Robert Shiller – Na economia moderna, a ideia de que ninguém pode prever o futuro é incontestável. Ninguém conhece os mecanismos econômicos que o determinam. É por meio de nossa intuição, portanto, que tomamos nossas decisões econômicas. Se as pessoas não tivessem espíritos animais, ficariam paralisadas pelas incertezas. Um exemplo: quando alguém começa um negócio, quase nunca sabe se vai ter sucesso. Por que, então, decide abri-lo? É porque há um impulso humano no sentido de tomar a iniciativa, correr riscos. É isso que faz a economia andar. Chamo isso de “espírito animal”, expressão do economista John Maynard Keynes (1883-1946). É algo volúvel, um humor, um estado de espírito, algo que pode mudar com relativa facilidade. Pode levar a economia a ter um desempenho ruim – ou bom.
“Os economistas acreditam que as pessoas sempre agem de
forma racional. Só que o mundo real não funciona assim”
ÉPOCA – Quais são os principais “espíritos animais” que usamos na hora de tomar decisões?
Shiller – Há cinco formas diferentes de expressar os espíritos animais: confiança, justiça, ilusão financeira, corrupção (ou comportamento antissocial) e a história. A base de nossa teoria econômica é a confiança, e os mecanismos de comunicação entre ela e a economia. Outro aspecto essencial é a ilusão financeira. O público fica confuso com inflação e deflação e não analisa racionalmente seus efeitos. A definição de salários e preços depende muito do senso de justiça. Também reconhecemos que existe uma tentação em relação à corrupção e analisamos o papel que isso desempenha na economia. Finalmente, o senso de realidade das pessoas – quem somos e o que estamos fazendo – tem a ver com a história de nossa vida e da vida dos outros. Essas histórias formam uma história nacional ou internacional, que tem importante papel na economia.
ÉPOCA – Nas faculdades de economia, ensina-se que, em geral, as decisões econômicas individuais são racionais. O senhor não concorda com isso?
Shiller – Os economistas gostam de analisar as pessoas como se elas sempre respondessem de forma racional a uma determinada situação, como se a gente estivesse num jogo. Quando você joga cartas, se você for bom nisso, consegue saber a probabilidade de um jogador receber determinada carta. Dá para fazer cálculos, ao menos aproximados.
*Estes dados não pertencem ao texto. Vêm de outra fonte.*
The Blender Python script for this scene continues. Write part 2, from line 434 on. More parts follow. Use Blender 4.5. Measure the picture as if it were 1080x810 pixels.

Mas o mundo real não é tão estruturado quanto a maioria dos economistas imagina. É a intuição que leva as pessoas a agir na economia. Nos tempos em que vivemos, de uma economia global enfraquecida, as pessoas ficam sem saber o que fazer. Elas ficam desconfiadas, acreditam que é hora de esperar. Então, a economia não anda. A maioria dos economistas não vê isso.